Sports Minister Roselyne Bachelot has slammed "immature gang leaders" in the camp and said French Football Federation chief Jean-Pierre Escalettes's resignation is "unavoidable."

"We will definitely look at what France is doing," Valcke, a Frenchman himself, told a news briefing at the World Cup headquarters in Johannesburg's Soccer City stadium.

"Long story short - it means that no one can ask for someone to resign. The person is elected. If he has the feeling that in what he has done he failed, then he can resign. And then elections will have to be organised."

"It is not because it's a European country that we should have a different approach," he said.

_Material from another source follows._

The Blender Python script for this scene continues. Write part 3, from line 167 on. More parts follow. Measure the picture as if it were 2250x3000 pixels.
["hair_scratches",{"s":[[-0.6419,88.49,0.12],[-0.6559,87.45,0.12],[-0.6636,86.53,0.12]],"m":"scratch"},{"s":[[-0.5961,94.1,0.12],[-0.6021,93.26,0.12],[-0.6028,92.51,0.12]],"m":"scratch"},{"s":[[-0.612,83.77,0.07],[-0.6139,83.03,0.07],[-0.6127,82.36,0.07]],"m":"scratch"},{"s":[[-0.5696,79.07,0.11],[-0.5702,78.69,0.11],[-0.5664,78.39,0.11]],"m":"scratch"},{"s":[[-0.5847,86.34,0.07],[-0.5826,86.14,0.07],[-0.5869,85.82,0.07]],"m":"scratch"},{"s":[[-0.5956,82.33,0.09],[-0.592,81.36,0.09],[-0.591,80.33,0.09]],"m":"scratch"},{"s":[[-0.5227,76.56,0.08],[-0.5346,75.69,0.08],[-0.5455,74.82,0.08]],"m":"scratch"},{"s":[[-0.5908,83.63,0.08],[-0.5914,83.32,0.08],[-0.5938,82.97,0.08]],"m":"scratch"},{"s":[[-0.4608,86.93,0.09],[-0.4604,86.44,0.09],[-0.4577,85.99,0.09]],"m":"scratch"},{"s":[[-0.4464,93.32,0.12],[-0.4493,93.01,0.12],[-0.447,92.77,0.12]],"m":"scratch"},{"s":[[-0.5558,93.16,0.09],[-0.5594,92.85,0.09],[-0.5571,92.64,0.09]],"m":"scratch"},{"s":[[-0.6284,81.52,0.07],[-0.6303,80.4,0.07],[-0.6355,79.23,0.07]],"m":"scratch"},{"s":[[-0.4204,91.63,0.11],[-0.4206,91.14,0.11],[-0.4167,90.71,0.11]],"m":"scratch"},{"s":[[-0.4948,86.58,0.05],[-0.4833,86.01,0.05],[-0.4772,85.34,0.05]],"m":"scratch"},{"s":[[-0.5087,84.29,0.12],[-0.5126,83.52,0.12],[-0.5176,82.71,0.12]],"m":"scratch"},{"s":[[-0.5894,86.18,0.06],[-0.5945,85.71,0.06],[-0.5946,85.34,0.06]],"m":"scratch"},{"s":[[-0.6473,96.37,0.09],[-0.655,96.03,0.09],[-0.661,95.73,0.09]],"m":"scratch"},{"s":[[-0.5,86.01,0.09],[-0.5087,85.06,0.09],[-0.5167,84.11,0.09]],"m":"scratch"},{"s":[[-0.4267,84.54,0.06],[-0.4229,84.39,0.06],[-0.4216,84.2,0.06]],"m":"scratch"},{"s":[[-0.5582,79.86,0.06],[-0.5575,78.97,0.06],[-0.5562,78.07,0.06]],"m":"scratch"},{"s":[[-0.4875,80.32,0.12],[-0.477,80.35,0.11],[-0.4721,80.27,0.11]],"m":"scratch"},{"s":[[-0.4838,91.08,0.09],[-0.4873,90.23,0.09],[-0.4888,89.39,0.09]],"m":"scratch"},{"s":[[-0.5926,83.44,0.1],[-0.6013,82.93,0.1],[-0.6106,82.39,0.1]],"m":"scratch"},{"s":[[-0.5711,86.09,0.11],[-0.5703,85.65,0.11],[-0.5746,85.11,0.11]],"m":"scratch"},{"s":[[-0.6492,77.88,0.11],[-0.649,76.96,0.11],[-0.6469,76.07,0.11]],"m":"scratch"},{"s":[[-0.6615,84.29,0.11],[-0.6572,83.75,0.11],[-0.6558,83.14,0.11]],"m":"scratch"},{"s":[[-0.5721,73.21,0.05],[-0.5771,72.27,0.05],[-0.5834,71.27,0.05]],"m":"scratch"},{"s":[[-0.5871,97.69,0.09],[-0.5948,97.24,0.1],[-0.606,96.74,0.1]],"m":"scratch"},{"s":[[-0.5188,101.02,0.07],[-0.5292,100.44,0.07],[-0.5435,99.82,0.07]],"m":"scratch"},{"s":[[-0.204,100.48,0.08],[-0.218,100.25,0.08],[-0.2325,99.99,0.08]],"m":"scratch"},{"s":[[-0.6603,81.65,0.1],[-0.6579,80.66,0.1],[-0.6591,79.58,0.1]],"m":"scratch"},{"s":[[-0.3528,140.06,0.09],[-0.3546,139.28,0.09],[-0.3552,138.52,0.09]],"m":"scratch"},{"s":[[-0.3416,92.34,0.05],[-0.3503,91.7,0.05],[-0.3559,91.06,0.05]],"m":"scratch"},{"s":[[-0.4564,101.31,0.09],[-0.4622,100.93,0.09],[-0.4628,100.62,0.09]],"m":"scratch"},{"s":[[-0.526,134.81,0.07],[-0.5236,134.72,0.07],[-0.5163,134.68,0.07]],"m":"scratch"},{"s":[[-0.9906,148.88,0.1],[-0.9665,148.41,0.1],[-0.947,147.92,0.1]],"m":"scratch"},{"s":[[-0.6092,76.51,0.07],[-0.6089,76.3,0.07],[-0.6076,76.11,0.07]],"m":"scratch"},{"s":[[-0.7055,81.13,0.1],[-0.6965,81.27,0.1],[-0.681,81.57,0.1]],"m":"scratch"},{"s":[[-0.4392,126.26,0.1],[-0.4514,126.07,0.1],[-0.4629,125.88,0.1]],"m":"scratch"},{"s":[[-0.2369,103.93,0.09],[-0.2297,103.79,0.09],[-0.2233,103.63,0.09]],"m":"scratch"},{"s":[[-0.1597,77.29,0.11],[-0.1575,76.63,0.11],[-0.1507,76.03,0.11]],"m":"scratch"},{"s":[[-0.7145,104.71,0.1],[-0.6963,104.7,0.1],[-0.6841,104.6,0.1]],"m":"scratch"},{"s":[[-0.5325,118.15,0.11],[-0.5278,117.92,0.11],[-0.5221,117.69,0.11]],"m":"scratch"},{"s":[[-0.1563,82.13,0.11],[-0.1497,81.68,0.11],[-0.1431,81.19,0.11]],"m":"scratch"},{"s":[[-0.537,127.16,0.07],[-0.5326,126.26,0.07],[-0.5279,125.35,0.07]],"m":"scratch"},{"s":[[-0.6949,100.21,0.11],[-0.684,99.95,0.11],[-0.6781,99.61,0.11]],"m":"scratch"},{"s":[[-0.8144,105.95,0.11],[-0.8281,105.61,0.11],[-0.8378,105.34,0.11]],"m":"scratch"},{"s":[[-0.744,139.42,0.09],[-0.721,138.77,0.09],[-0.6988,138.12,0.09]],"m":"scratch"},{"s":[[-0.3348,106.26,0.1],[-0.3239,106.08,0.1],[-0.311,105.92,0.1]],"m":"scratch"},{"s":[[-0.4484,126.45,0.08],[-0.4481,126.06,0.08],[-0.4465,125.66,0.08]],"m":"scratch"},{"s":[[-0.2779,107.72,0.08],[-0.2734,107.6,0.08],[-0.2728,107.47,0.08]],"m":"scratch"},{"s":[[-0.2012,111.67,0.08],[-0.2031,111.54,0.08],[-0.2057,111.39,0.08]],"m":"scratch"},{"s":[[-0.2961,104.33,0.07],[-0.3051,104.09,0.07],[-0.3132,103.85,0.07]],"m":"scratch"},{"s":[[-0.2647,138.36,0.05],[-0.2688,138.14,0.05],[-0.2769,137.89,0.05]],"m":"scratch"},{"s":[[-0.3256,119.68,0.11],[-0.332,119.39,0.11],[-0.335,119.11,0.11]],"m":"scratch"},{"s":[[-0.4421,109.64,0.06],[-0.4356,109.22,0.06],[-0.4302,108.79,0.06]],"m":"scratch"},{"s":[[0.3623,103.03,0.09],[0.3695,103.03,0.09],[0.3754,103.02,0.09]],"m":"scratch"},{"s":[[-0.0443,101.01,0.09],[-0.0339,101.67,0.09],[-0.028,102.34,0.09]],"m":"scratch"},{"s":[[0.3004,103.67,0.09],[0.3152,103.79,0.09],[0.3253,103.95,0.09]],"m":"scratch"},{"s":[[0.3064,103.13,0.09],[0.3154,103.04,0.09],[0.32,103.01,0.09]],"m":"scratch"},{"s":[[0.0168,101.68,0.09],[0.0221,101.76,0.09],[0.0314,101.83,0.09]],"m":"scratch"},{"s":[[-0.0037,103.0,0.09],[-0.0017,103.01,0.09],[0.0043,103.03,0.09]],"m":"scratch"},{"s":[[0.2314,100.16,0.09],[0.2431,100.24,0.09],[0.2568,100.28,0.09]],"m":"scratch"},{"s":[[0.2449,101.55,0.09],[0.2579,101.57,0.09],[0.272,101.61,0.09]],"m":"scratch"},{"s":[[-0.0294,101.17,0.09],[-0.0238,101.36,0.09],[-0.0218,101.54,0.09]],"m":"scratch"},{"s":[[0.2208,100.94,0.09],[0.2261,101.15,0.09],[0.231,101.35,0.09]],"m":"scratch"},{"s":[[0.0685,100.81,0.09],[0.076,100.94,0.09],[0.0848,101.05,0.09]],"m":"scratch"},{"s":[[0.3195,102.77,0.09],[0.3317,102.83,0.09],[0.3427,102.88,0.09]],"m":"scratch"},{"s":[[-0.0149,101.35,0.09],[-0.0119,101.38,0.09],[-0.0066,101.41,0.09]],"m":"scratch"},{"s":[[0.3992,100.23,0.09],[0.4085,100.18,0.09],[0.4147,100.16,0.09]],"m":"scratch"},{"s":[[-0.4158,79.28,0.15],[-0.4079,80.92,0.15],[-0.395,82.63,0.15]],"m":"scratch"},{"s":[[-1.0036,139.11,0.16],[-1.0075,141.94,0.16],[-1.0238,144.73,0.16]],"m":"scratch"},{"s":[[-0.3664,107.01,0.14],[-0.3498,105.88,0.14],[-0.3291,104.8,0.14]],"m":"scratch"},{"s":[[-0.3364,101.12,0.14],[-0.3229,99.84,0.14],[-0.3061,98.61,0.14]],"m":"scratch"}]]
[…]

"They can meet, they can discuss, they can find ways to make sure that this will not happen, they can ask for apologies from the different people involved. But any time there is interference, FIFA will react."

Valcke later told Reuters Sarkozy's meeting with Henry and other high-level contacts over the French football fiasco were an understandable reflection of the national trauma.

"It's the French way of dealing with a situation somewhere, if I may say so," he said.

"Maybe the world took it as a bad joke. In France, it was not a bad joke, it was a sad story and a lot of people in France have the feeling that they have been cheated by these players."

"Our politicians are clever enough. It's one of the countries of diplomacy, France, where I am sure they will understand and they know where they can go and what they have to avoid doing."